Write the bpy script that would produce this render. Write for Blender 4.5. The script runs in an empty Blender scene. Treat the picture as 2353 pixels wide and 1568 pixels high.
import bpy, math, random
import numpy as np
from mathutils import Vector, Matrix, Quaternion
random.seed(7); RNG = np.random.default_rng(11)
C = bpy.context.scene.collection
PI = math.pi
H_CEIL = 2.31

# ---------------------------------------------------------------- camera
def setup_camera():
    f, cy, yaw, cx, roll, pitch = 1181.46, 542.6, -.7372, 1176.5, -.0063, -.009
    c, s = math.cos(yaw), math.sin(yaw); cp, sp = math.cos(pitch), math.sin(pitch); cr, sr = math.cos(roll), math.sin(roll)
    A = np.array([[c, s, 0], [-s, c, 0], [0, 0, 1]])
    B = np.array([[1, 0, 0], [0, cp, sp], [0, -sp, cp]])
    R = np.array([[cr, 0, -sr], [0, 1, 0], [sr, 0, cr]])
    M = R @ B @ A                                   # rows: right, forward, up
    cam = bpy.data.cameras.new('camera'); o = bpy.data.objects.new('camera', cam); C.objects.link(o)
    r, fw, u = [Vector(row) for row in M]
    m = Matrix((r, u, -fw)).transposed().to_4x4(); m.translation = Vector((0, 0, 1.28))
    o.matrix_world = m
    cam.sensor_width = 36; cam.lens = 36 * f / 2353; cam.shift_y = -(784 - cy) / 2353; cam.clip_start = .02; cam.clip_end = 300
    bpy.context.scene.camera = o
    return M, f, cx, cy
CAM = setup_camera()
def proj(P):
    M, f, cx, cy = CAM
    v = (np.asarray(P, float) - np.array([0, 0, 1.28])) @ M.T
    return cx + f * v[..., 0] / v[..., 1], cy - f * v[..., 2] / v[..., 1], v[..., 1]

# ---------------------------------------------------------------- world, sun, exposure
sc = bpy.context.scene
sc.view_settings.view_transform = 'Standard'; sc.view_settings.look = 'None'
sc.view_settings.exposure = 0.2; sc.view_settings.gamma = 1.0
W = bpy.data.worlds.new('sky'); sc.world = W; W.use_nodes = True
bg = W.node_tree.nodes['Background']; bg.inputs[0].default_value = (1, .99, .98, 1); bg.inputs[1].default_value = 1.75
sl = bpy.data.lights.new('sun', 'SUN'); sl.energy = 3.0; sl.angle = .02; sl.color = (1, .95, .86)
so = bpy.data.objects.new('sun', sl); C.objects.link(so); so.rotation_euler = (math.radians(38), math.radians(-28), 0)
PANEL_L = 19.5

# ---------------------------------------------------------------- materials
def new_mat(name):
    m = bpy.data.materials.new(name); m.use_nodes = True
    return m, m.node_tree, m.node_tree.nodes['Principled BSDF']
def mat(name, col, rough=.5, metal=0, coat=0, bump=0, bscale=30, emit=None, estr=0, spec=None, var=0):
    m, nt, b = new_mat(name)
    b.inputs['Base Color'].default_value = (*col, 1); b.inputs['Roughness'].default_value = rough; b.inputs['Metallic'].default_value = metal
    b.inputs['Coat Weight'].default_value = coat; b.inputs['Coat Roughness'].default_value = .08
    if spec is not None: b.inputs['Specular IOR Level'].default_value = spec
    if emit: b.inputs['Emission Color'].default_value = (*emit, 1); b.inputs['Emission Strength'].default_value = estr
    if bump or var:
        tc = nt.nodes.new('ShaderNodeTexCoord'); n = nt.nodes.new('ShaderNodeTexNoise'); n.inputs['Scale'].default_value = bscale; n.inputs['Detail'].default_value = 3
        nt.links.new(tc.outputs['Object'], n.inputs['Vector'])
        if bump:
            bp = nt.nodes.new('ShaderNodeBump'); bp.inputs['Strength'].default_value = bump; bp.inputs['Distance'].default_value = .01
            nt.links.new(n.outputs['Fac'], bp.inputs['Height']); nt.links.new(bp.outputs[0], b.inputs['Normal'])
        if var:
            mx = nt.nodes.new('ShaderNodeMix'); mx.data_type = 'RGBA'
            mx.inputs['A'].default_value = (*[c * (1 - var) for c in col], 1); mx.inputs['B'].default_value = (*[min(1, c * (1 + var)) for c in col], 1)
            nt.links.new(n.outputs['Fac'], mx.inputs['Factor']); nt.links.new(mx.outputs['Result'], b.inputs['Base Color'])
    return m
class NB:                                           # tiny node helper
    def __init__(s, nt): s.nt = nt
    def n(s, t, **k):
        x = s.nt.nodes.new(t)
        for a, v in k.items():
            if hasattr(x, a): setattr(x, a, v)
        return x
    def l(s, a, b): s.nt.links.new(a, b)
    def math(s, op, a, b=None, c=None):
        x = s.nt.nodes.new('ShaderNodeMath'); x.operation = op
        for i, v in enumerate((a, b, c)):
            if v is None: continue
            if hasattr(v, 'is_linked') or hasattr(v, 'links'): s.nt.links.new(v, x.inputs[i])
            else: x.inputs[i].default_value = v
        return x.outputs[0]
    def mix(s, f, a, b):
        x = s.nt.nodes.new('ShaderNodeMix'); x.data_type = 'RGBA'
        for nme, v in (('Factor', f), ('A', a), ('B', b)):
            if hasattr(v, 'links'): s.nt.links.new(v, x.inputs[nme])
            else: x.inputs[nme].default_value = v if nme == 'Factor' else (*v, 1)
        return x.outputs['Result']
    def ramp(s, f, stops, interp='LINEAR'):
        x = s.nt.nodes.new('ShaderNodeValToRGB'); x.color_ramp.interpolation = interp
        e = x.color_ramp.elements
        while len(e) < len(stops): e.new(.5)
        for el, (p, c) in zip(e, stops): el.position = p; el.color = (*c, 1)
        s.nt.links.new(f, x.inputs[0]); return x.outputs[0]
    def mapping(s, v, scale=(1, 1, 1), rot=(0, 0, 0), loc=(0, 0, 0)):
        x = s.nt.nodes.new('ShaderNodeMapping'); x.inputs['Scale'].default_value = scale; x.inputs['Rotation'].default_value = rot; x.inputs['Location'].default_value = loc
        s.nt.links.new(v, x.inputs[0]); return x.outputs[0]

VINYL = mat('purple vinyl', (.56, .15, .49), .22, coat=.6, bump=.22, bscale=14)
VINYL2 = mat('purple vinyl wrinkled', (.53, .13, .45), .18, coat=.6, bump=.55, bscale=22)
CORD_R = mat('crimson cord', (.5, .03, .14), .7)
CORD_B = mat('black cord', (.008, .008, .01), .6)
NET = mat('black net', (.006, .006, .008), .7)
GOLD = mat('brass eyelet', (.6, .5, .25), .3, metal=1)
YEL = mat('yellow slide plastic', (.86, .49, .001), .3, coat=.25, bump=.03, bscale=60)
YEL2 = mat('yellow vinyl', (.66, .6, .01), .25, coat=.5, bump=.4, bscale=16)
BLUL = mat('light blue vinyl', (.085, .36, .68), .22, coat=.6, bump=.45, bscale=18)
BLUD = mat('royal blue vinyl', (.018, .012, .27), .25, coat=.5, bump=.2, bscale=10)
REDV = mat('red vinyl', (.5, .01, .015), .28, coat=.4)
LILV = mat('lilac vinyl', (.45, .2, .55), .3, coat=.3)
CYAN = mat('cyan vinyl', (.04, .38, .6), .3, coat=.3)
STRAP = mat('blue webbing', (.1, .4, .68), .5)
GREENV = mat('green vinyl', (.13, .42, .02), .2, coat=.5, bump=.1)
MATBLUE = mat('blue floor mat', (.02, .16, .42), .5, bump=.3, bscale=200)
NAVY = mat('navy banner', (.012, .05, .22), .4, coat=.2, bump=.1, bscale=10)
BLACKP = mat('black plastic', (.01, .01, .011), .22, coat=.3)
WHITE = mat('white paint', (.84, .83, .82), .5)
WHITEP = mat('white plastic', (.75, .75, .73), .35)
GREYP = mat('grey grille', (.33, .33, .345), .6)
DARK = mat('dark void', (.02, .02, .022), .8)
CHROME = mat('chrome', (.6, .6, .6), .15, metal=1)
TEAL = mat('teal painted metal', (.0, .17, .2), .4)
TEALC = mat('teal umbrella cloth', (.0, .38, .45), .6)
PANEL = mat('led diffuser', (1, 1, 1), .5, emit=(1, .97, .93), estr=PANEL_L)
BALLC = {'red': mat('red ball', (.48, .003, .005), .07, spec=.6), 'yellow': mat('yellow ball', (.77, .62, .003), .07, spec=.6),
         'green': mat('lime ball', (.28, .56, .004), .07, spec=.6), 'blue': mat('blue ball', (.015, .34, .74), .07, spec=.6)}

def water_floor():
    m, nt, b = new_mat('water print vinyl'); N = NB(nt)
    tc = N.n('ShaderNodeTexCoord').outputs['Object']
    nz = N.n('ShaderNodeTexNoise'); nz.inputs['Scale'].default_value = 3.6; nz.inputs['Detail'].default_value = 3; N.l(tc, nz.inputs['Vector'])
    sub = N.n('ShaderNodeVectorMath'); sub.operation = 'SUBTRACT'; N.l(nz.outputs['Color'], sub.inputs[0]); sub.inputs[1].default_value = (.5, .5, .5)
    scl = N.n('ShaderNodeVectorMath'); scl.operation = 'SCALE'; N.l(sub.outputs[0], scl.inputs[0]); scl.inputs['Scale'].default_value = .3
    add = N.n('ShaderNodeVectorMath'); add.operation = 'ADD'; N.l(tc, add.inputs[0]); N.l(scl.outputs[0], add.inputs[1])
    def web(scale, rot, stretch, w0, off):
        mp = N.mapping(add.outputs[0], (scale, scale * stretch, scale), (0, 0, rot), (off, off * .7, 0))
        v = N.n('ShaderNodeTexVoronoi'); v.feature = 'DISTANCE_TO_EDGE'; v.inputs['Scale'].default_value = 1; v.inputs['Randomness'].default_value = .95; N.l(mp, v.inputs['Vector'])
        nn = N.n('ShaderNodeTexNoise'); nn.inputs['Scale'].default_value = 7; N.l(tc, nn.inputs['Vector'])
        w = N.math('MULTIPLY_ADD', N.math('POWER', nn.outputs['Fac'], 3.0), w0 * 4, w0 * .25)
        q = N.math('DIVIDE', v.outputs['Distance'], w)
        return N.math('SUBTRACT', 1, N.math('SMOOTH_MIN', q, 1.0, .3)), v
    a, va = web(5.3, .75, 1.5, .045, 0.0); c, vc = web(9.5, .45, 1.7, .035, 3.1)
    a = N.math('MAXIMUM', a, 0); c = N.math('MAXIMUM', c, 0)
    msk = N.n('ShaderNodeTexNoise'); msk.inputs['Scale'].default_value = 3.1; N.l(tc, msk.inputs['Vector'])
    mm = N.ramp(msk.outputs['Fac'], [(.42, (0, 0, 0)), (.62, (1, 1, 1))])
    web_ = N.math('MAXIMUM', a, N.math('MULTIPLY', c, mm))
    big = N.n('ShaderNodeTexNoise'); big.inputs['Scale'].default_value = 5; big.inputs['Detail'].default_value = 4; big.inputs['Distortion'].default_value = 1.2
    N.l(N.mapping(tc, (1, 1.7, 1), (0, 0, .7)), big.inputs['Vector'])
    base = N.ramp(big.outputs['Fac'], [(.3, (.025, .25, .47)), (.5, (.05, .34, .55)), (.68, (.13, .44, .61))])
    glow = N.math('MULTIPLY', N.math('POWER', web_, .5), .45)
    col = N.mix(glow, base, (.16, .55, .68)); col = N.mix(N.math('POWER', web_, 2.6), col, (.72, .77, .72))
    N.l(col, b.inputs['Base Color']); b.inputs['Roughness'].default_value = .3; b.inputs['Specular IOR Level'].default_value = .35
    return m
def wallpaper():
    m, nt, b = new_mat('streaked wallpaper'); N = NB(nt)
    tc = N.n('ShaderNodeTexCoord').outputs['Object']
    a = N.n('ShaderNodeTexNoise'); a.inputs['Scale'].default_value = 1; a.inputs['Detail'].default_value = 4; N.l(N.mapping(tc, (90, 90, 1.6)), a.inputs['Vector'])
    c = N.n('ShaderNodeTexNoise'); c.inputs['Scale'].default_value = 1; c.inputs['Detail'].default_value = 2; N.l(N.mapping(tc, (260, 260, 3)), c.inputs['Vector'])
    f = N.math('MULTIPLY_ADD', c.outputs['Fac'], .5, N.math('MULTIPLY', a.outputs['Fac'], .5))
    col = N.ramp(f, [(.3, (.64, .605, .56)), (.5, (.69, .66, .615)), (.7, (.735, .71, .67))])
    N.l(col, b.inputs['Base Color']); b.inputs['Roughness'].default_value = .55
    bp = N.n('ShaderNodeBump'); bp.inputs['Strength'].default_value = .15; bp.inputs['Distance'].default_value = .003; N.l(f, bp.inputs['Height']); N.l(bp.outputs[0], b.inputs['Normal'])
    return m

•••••

In the listing above, please print only the lines from the first one to the line where "H_CEIL = 2.31" appears, exactly as written, both of those lines included.

Write the bpy script that would produce this render. Write for Blender 4.5. The script runs in an empty Blender scene. Treat the picture as 2353 pixels wide and 1568 pixels high.
import bpy, math, random
import numpy as np
from mathutils import Vector, Matrix, Quaternion
random.seed(7); RNG = np.random.default_rng(11)
C = bpy.context.scene.collection
PI = math.pi
H_CEIL = 2.31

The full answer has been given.